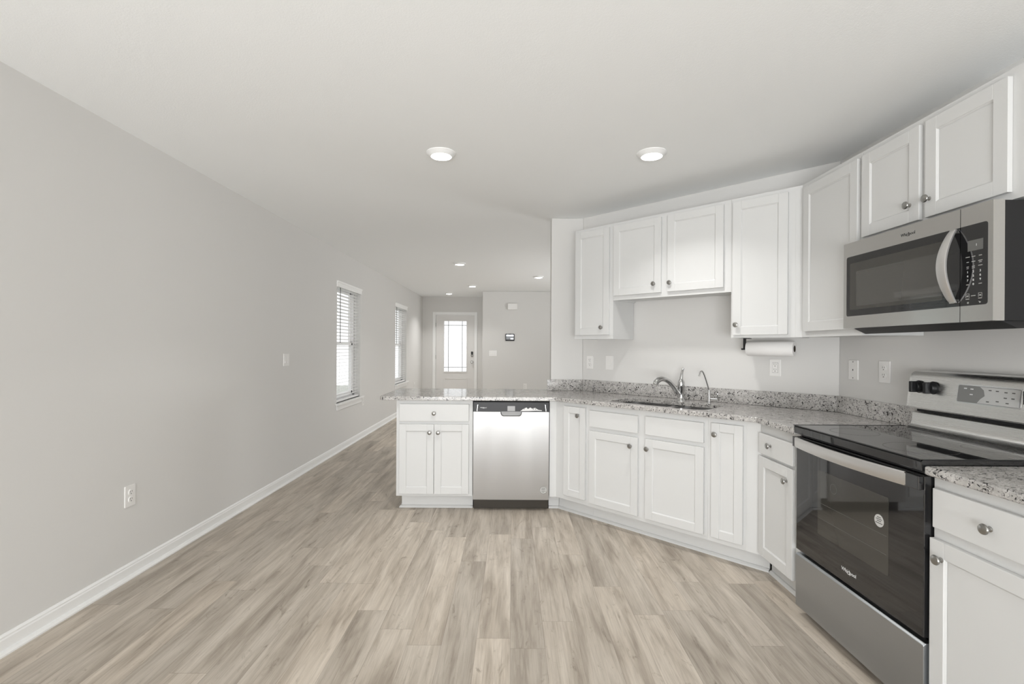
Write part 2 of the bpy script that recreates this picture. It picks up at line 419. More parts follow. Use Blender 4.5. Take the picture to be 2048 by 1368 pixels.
# ------------------------------------------------------------------ windows on the left wall with their blinds
def window(n, y0, y1):
    z0, z1 = WZ; xo = XL - 0.125
    mb = MB()
    for a, b, c, e in ((y0, y0 + .035, z0, z1), (y1 - .035, y1, z0, z1), (y0, y1, z0, z0 + .04), (y0, y1, z1 - .035, z1)):
        mb.box(xo - 0.03, xo + 0.03, a, b, c, e)
    o = struct(mb.build('window_%d' % n, M_VINYL))
    mz = z0 + 0.735
    mb = MB()
    for za, zb, xx in ((z0 + .04, mz + .02, xo + .012), (mz - .02, z1 - .035, xo - .012)):
        a, b = y0 + .035, y1 - .035
        mb.box(xx - .012, xx + .012, a, a + .04, za, zb); mb.box(xx - .012, xx + .012, b - .04, b, za, zb)
        mb.box(xx - .012, xx + .012, a, b, za, za + .04); mb.box(xx - .012, xx + .012, a, b, zb - .04, zb)
    mb.build('window_sash', M_VINYL, o)
    MB().box(xo - .003, xo + .003, y0 + .075, y1 - .075, z0 + .08, z1 - .07).build('pane', M_GLASS, o)
    # stool and apron
    mb = MB().box(XL - 0.11, XL + 0.045, y0 - 0.035, y1 + 0.19 * 0 + 0.06, z0 - 0.022, z0)
    mb.build('window_sill', M_TRIM, o, bevel=0.004)
    MB().box(XL, XL + 0.014, y0 - 0.015, y1 + 0.04, z0 - 0.085, z0 - 0.022).build('window_apron', M_TRIM, o, bevel=0.002)
def blind(y0, y1, label):
    z0, z1 = WZ; xb = XL - 0.045
    r = empty('window_blind', label, 'blind', (xb, (y0 + y1) / 2, z1), 0, 'white slatted blinds')
    L = (y1 - y0) / 2 - 0.008
    mb = MB().prism([(0.045, -0.062), (0.060, -0.062), (0.060, -0.050), (0.056, -0.045), (0.056, -0.015), (0.064, -0.008), (0.064, 0.012), (0.045, 0.012)], -L - 0.02, L + 0.035, 'y')
    mb.build('valance', M_BLIND, r)
    MB().box(-0.025, 0.03, -L, L, -0.045, -0.003).build('headrail', M_BLIND, r)
    mb = MB(); n = 33; H_ = z1 - z0 - 0.05 - 0.05; tilt = R(8)
    for i in range(n):
        zc = -0.065 - i * (H_ - 0.03) / (n - 1); c, s_ = math.cos(tilt) * 0.024, math.sin(tilt) * 0.024
        mb.prism([(-c, zc - s_ - .001), (c, zc + s_ - .001), (c, zc + s_ + .001), (0, zc + .003), (-c, zc - s_ + .001)], -L, L, 'y')
    mb.build('slats', M_BLIND, r)
    MB().box(-0.025, 0.025, -L, L, -(z1 - z0) + 0.004, -(z1 - z0) + 0.024).build('bottom_rail', M_BLIND, r)
    for yy in (-L * 0.7, L * 0.1, L * 0.7):
        MB().box(0.0245, 0.0262, yy - .0015, yy + .0015, -(z1 - z0) + .02, -0.04).build('ladder_cord', M_BLIND, r)
    MB().tube([(0.032, -L * 0.68, -0.05), (0.034, -L * 0.68, -0.75)], 0.0045, 8).build('tilt_wand', M_DISP, r)
for i, (a, b) in enumerate(WINS): window(i + 1, a, b)
blind(*WINS[0], 'white slatted blind with grey wand on the nearer left wall window')
blind(*WINS[1], 'white slatted blind on the farther left wall window near the front door')

# ------------------------------------------------------------------ front door
GX0, GX1, GZ0, GZ1 = -1.622, -1.086, 0.708, 1.910
ys = YD + 0.012
mb = MB()
sx0, sx1, sz1 = -1.815, -0.900, 2.052
for x0, x1, z0, z1 in ((sx0, GX0, 0.012, sz1), (GX1, sx1, 0.012, sz1), (GX0, GX1, 0.012, GZ0), (GX0, GX1, GZ1, sz1)):
    mb.box(x0, x1, ys, ys + 0.044, z0, z1)
door = struct(mb.build('door_1', M_DOOR))
mb = MB()
for x0, x1, z0, z1 in ((GX0 - .03, GX0, GZ0 - .03, GZ1 + .03), (GX1, GX1 + .03, GZ0 - .03, GZ1 + .03), (GX0, GX1, GZ0 - .03, GZ0), (GX0, GX1, GZ1, GZ1 + .03)):
    mb.box(x0, x1, ys - .010, ys, z0, z1)
mb.build('glass_frame', M_DOOR, door, bevel=0.003)
MB().box(GX0, GX1, ys + .018, ys + .024, GZ0, GZ1).build('pane', M_RAIN, door)
mb = MB(); gw, gh = GX1 - GX0, GZ1 - GZ0
for f in (0.19, 0.81): mb.box(GX0 + gw * f - .006, GX0 + gw * f + .006, ys + .012, ys + .018, GZ0, GZ1)
for f in (0.082, 0.915): mb.box(GX0, GX1, ys + .0125, ys + .0175, GZ0 + gh * f - .006, GZ0 + gh * f + .006)
mb.build('glass_came', M_DISP, door)
mb = MB()
for x0, x1, z0, z1 in ((-1.64, -1.60, 0.13, 0.55), (-1.10, -1.06, 0.13, 0.55), (-1.60, -1.10, 0.13, 0.155), (-1.60, -1.10, 0.525, 0.55)):
    mb.box(x0, x1, ys - .006, ys, z0, z1)
mb.build('panel_moulding', M_DOOR, door, bevel=0.003)
MB().box(-0.975, -0.930, ys - .022, ys, 1.115, 1.185).build('keypad', M_BLACK, door, bevel=.004)
MB().lathe([(.030, 0), (.030, .010), (.018, .022), (.010, .024)], (-0.952, ys, 1.085), '-y').build('deadbolt', M_NICKEL, door, True)
MB().lathe([(.030, 0), (.030, .008), (.012, .012), (.012, .035), (.028, .045), (.030, .060), (.018, .072)], (-0.952, ys, 0.937), '-y').build('door_knob', M_NICKEL, door, True)
for zz in (0.25, 1.05, 1.82):
    MB().box(sx0 - .012, sx0 + .004, ys - .012, ys, zz - .045, zz + .045).build('hinge', M_NICKEL, door)
mb = MB()
for x0, x1, z0, z1 in ((DX0 - .055, DX0 + .012, 0, DZ1 + .055), (DX1 - .012, DX1 + .055, 0, DZ1 + .055), (DX0 + .012, DX1 - .012, DZ1 - .012, DZ1 + .055)):
    mb.box(x0, x1, YD - .017, YD - .0005, z0, z1)
mb.build('door_casing', M_TRIM, door, bevel=.003)
mb = MB()
for x0, x1, z0, z1 in ((DX0, sx0 - .004, 0, DZ1), (sx1 + .004, DX1, 0, DZ1), (DX0, DX1, sz1 + .004, DZ1)):
    mb.box(x0, x1, YD, YD + .15, z0, z1)
mb.build('door_jamb', M_TRIM, door)

# ------------------------------------------------------------------ recessed lights
def downlight(x, y, label, power, real=True):
    r = empty('recessed_light', label, 'ceiling light', (x, y, CEIL), 0, 'round recessed ceiling lights')
    MB().lathe([(.089, 0), (.089, -.004), (.066, -.024), (.062, -.024), (.062, -.001)], n=40).build('trim_ring', M_TRIM, r, True)
    MB().lathe([(.0618, -.012), (.0618, -.0225), (.045, -.0255), (.001, -.0262)], n=40).build('lens', M_LENS, r, True)
    ld = bpy.data.lights.new('lamp', 'AREA'); ld.shape = 'DISK'; ld.size = 0.12; ld.spread = R(115); ld.energy = power; ld.color = (1, .985, .96)
    lo = bpy.data.objects.new('lamp', ld); COL.objects.link(lo); lo.parent = r; lo.location = (0, 0, -.028)
for x, y, l in ((-.437, 2.99, 'round white recessed light, left of the two above the kitchen floor'),
                (.838, 2.972, 'round white recessed light nearest the wall cabinets, right of the kitchen pair'),
                (-.745, 6.94, 'small lit ceiling light beyond the peninsula, highest of the distant ones in view'),
                (.435, 8.21, 'lit ceiling light closest to the white stub wall end, right of the distant ones'),
                (-.77, 9.47, 'lit ceiling light just before the entry recess, ahead of the thermostat wall'),
                (-1.394, 10.83, 'farthest lit ceiling light, right above the front door recess')):
    downlight(x, y, l, 10 if y > 10 else 6.0)

# ------------------------------------------------------------------ wall plates and wall devices
def plate(name, label, cat, loc, rotz, kind, w_=0.072, h_=0.116, group=None):
    """face towards local -y, origin at plate centre on the wall"""
    r = empty(name, label, cat, loc, rotz, group)
    MB().prism(rrect(-w_ / 2, w_ / 2, -h_ / 2, h_ / 2, .004, 3), 0, -.006, 'y').build('cover_plate', M_PLATE, r, bevel=.0018)
    def sockets(mbf, z, y):
        mbf.box(-.0075, -.0055, y - .0006, y, z + .001, z + .010); mbf.box(.0055, .0075, y - .0006, y, z + .002, z + .009)
        mbf.lathe([(.0028, 0), (.0028, .0006)], (0, y, z - .007), '-y', 10)
    if kind == 'duplex':
        for z in (.020, -.020):
            p = MB().lathe([(.0172, 0), (.0172, .003), (.016, .004)], (0, -.006, z), '-y', 20).build('socket', M_PLATE, r, True)
            s_ = MB(); sockets(s_, z, -.0101); s_.build('socket_slots', M_SLOT, p)
    elif kind == 'decora':
        p = MB().prism(rrect(-.0168, .0168, -.034, .034, .002, 2), -.006, -.009, 'y').build('socket_face', M_PLATE, r, bevel=.0008)
        s_ = MB(); sockets(s_, .018, -.0091); sockets(s_, -.016, -.0091); s_.build('socket_slots', M_SLOT, p)
        MB().prism(rrect(-.0178, .0178, -.035, .035, .002, 2), -.0058, -.0064, 'y').build('face_seam', M_SLOT, r)
    elif kind.startswith('rocker'):
        n = int(kind[6:] or 1)
        for i in range(n):
            x = (i - (n - 1) / 2) * .046
            MB().prism([(x * 0 - .0165 + x, -.0335), (x + .0165, -.0335), (x + .0165, .0335), (x - .0165, .0335)], -.006, -.0085, 'y').build('rocker', M_PLATE, r, bevel=.0008)
            MB().box(x - .0165, x + .0165, -.0115, -.0086, -.030, -.012).build('rocker_lip', M_PLATE, r, bevel=.001)
    elif kind == 'jack':
        MB().box(-.008, .008, -.0068, -.006, -.008, .008).build('jack_port', M_PLATE, r)
        MB().box(-.003, .003, -.0074, -.0067, -.005, .005).build('jack_opening', M_SLOT, r)
        for z in (.048, -.048): MB().lathe([(.0035, 0), (.003, .0015)], (0, -.006, z), '-y', 12).build('screw', M_DISP, r)
    return r
PL, PR, PD = R(90), R(-90), R(-45)
def on_diag(s, z): x, y = diag(s, KW * Q); return (x, y, z)
plate('light_switch', 'white two rocker light switch high on the bare left wall', 'light switch', (XL, 4.65, 1.169), PL, 'rocker2', .116)
plate('wall_outlet', 'white duplex outlet low on the bare left wall nearest the camera', 'outlet', (XL, 2.752, .458), PL, 'duplex', .076, .118)
plate('wall_outlet', 'tiny white outlet under the sill of the nearer window', 'outlet', (XL, 7.05, .51), PL, 'duplex')
plate('wall_outlet', 'tiny white outlet low on the left wall past the farther window', 'outlet', (XL, 10.77, .455), PL, 'duplex')
plate('wall_outlet', 'tiny white outlet low on the far wall below the wall screen', 'outlet', (.28, YT, .468), 0, 'duplex')
plate('light_switch', 'white triple rocker light switch on the far wall beside the entry', 'light switch', (-.405, YT, 1.163), 0, 'rocker3', .165, .12)
plate('wall_outlet', 'white duplex outlet under the leftmost wall cabinet', 'outlet', on_diag(-2.634, 1.169), PD, 'duplex')
plate('light_switch', 'white single rocker switch above the backsplash left of the faucet', 'light switch', on_diag(-2.427, 1.169), PD, 'rocker1', .078, .122)
plate('wall_outlet', 'white rectangular face outlet below the paper towel roll', 'outlet', on_diag(-1.097, 1.173), PD, 'decora')
plate('phone_jack_plate', 'white jack plate with two screws left of the range side outlet', 'wall plate', (XW, 2.951, 1.178), PR, 'jack', .080, .118)
plate('wall_outlet', 'white duplex outlet on the right wall nearest the range', 'outlet', (XW, 2.704, 1.178), PR, 'duplex', .080, .120)

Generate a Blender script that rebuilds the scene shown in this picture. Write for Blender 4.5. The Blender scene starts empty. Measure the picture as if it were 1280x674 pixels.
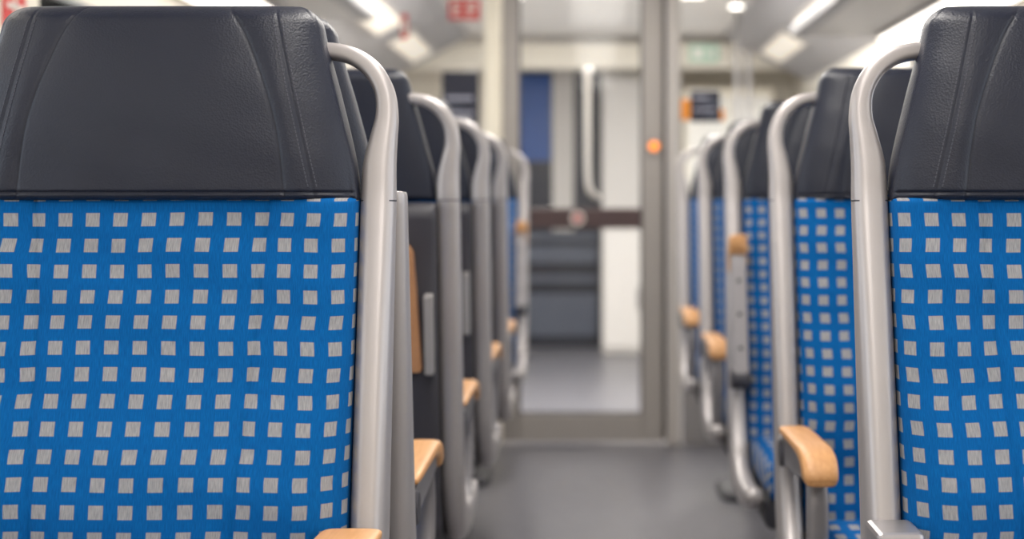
import bpy, bmesh, math
from math import sin, cos, pi, sqrt, exp, radians
from mathutils import Vector, Matrix
S = bpy.context.scene
COL = S.collection
S.view_settings.view_transform = 'Standard'
S.view_settings.look = 'None'
S.view_settings.exposure = 0.0

def lin(c):
    return tuple(((v/255)/12.92 if v/255 <= 0.04045 else ((v/255+0.055)/1.055)**2.4) for v in c) + (1,)

# ---------------------------------------------------------------- materials
def mat(name, rgb, rough=0.5, metal=0.0, bump=None, var=0.0, varscale=8.0, emit=0.0, spec=0.5):
    m = bpy.data.materials.new(name); m.use_nodes = True
    nt = m.node_tree; b = nt.nodes['Principled BSDF']
    c = lin(rgb)
    b.inputs['Base Color'].default_value = c
    b.inputs['Roughness'].default_value = rough
    b.inputs['Metallic'].default_value = metal
    b.inputs['Specular IOR Level'].default_value = spec
    tc = nt.nodes.new('ShaderNodeTexCoord')
    if var > 0:
        n = nt.nodes.new('ShaderNodeTexNoise'); n.inputs['Scale'].default_value = varscale
        n.inputs['Detail'].default_value = 4
        nt.links.new(tc.outputs['Object'], n.inputs['Vector'])
        r = nt.nodes.new('ShaderNodeMix'); r.data_type = 'RGBA'
        r.inputs['A'].default_value = tuple(v*(1-var) for v in c[:3])+(1,)
        r.inputs['B'].default_value = tuple(min(1, v*(1+var)) for v in c[:3])+(1,)
        nt.links.new(n.outputs['Fac'], r.inputs['Factor'])
        nt.links.new(r.outputs['Result'], b.inputs['Base Color'])
    if bump:
        kind, sc, st, dist = bump
        if kind == 'voronoi':
            t = nt.nodes.new('ShaderNodeTexVoronoi'); t.inputs['Scale'].default_value = sc; o = t.outputs['Distance']
        else:
            t = nt.nodes.new('ShaderNodeTexNoise'); t.inputs['Scale'].default_value = sc; o = t.outputs['Fac']
        nt.links.new(tc.outputs['Object'], t.inputs['Vector'])
        bp = nt.nodes.new('ShaderNodeBump'); bp.inputs['Strength'].default_value = st; bp.inputs['Distance'].default_value = dist
        nt.links.new(o, bp.inputs['Height']); nt.links.new(bp.outputs['Normal'], b.inputs['Normal'])
    if emit > 0:
        b.inputs['Emission Color'].default_value = c
        b.inputs['Emission Strength'].default_value = emit
    return m

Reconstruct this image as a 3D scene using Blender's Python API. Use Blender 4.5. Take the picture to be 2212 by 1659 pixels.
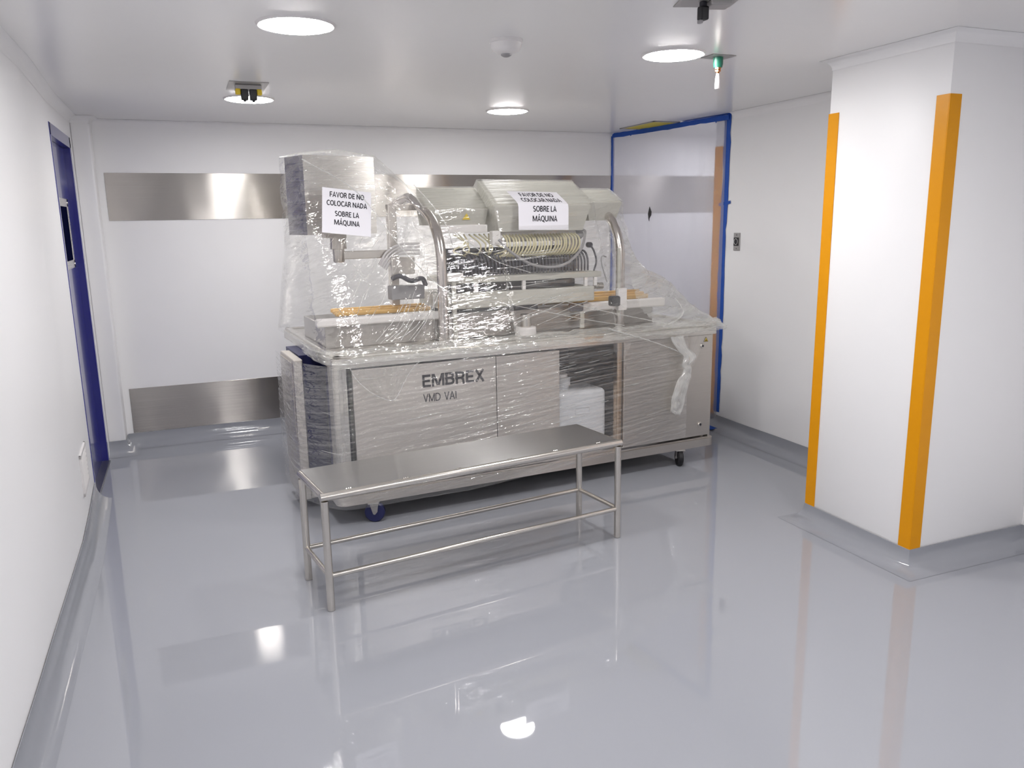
import bpy, bmesh, math, random
from mathutils import Vector, Matrix, noise

# ------------------------------------------------------------------ clearing, camera, world, exposure
for o in list(bpy.data.objects):
    bpy.data.objects.remove(o, do_unlink=True)
SC = bpy.context.scene
COL = SC.collection

FOC, YAW, PIT, ROL, CAMH = 1715.8, 0.3835, 0.2036, -0.0168, 1.6
fwd = Vector((math.sin(YAW) * math.cos(PIT), math.cos(YAW) * math.cos(PIT), -math.sin(PIT)))
rgt = Vector((math.cos(YAW), -math.sin(YAW), 0))
upv = rgt.cross(fwd)
r2 = rgt * math.cos(ROL) + upv * math.sin(ROL)
u2 = upv * math.cos(ROL) - rgt * math.sin(ROL)
cam = bpy.data.cameras.new('camera')
cam.sensor_fit = 'HORIZONTAL'
cam.sensor_width = 36.0
cam.lens = FOC / 2212 * 36.0
cam.clip_start = 0.02
camo = bpy.data.objects.new('camera', cam)
COL.objects.link(camo)
camo.matrix_world = Matrix(((r2.x, u2.x, -fwd.x, 0), (r2.y, u2.y, -fwd.y, 0), (r2.z, u2.z, -fwd.z, CAMH), (0, 0, 0, 1)))
SC.camera = camo

world = bpy.data.worlds.new('world')
SC.world = world
world.use_nodes = True
world.node_tree.nodes['Background'].inputs[0].default_value = (0.8, 0.8, 0.85, 1)
world.node_tree.nodes['Background'].inputs[1].default_value = 0.05
SC.view_settings.view_transform = 'Standard'
SC.view_settings.look = 'None'
SC.view_settings.gamma = 1.0
SC.view_settings.use_curve_mapping = False
SC.view_settings.exposure = 2.08
SC.cycles.use_adaptive_sampling = True
SC.cycles.adaptive_threshold = 0.04
SC.cycles.max_bounces = 7
SC.cycles.diffuse_bounces = 5
SC.cycles.glossy_bounces = 4
SC.cycles.transmission_bounces = 4
SC.cycles.transparent_max_bounces = 10
LAMP = 21.0           # radiance of the ceiling downlights

# ------------------------------------------------------------------ materials
def nodes(name):
    m = bpy.data.materials.new(name)
    m.use_nodes = True
    nt = m.node_tree
    return m, nt, nt.nodes, nt.links, nt.nodes['Principled BSDF']

def lin(c):
    return tuple(((x / 255) / 12.92 if x / 255 <= 0.04045 else ((x / 255 + 0.055) / 1.055) ** 2.4) for x in c) + (1,)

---

*Directions*.
Using the data above, print only the lines starting at the one with "Reconstruct this image" and ending at the one with "SC.camera = camo", exactly as they stand, minus the pictures.

*Solution to the exercise*.
Reconstruct this image as a 3D scene using Blender's Python API. Use Blender 4.5. Take the picture to be 2212 by 1659 pixels.
import bpy, bmesh, math, random
from mathutils import Vector, Matrix, noise

# ------------------------------------------------------------------ clearing, camera, world, exposure
for o in list(bpy.data.objects):
    bpy.data.objects.remove(o, do_unlink=True)
SC = bpy.context.scene
COL = SC.collection

FOC, YAW, PIT, ROL, CAMH = 1715.8, 0.3835, 0.2036, -0.0168, 1.6
fwd = Vector((math.sin(YAW) * math.cos(PIT), math.cos(YAW) * math.cos(PIT), -math.sin(PIT)))
rgt = Vector((math.cos(YAW), -math.sin(YAW), 0))
upv = rgt.cross(fwd)
r2 = rgt * math.cos(ROL) + upv * math.sin(ROL)
u2 = upv * math.cos(ROL) - rgt * math.sin(ROL)
cam = bpy.data.cameras.new('camera')
cam.sensor_fit = 'HORIZONTAL'
cam.sensor_width = 36.0
cam.lens = FOC / 2212 * 36.0
cam.clip_start = 0.02
camo = bpy.data.objects.new('camera', cam)
COL.objects.link(camo)
camo.matrix_world = Matrix(((r2.x, u2.x, -fwd.x, 0), (r2.y, u2.y, -fwd.y, 0), (r2.z, u2.z, -fwd.z, CAMH), (0, 0, 0, 1)))
SC.camera = camo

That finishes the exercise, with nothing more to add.